Students and parents know that test scores, grades, course rigor, teacher recommendations, and essays are factors that colleges use to determine which students they will accept, wait list, or deny. A smaller group of student and parents know that colleges use demonstrated interest, aka DI, another criterion they factor in to who they admit. Demonstrated Interest is exactly what the name sounds like it is: have you demonstrated enough interest in the schools that you are applying to, such that the school believes you are serious and will, at a minimum, seriously deliberate over accepting an admissions offer to matriculate, should one be extended?

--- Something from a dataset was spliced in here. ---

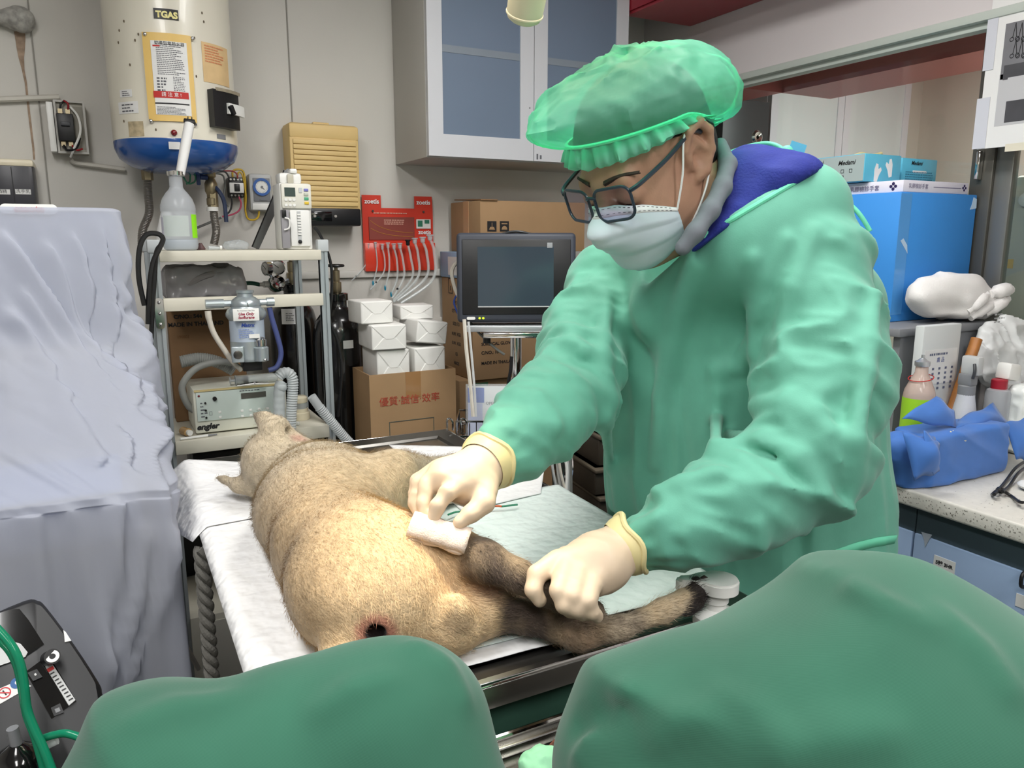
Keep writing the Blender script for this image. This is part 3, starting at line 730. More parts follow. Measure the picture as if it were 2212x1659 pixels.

Let’s start by talking about why DI is so important. The overwhelming majority of colleges in the country are “tuition dependent” schools. In other words, far less than one percent of the colleges have enough money from their endowment, fundraising, and state and federal appropriations to fund their operating budgets. This puts incredible pressure on every admission office to enroll the right number of students. Over-enroll and you have a PR nightmare. UC Irvine over-enrolled their freshman in 2017 and they ended up rescinding 500 acceptance offers before they received so much blowback that they re-accepted the students whose offers they had rescinded.

If you under-enroll, you either get fired or your college is forced to lay off faculty and cut academic and extracurricular programs because they don’t have the money to afford them. This puts severe pressure on colleges to enroll the right number of students. Some colleges use programs like Early Decision and Rolling Admission to help predict their numbers, but they also rely on sophisticated other means of gauging who will come.

You can utilize online sources like section C1 of the Common Data Set to find yield data for many schools, but even if a reputable online source says that a college exercises DI as part of their evaluation, how do you know how much weight they put on it? You can ask an admission counselor, but while some schools like Lafayette and Lehigh are unapologetic about the weight they give to DI in their evaluation process, other schools are much more coy and evasive when responding to this question. Well, that’s all well and good, but how are you to know how DI is used by the schools you apply to?

Every admission officer watches a number very closely known as their “yield.” Yield is admissions parlance for a basic but essential admission statistic. If a college accepts 100 students and 40 students chose to enroll, their yield is 40 percent. The average yield in the country was close to one in two applicants 15 years ago, and now it is close to one in three applicants. This is because of the proliferation of online applications and the ease of applying. Also, the more frenzy there is about how hard it is to get in certain colleges, the more students apply to more schools, lowering the “yield” for the colleges they apply to.

Most years, schools like Stanford, the military academies, Harvard, and Brigham Young (because of their brand strength) have the highest yield, close to 80 percent. DI is really a non-factor for these schools—they work off the assumption you are coming. But for most schools, yield matters, and it matters a lot. If you want to know how much DI matters, ask admissions officers or use online sources to see if they factor this in, but then make sure you look at their yield. Here is the secret most people don’t know. The lower the yield is for a college, the more weight they will put on DI. If a college has a 25 percent yield, they are only enrolling one out of every four students they admit. These schools get excited when they see signs that a student is likely to come if admitted.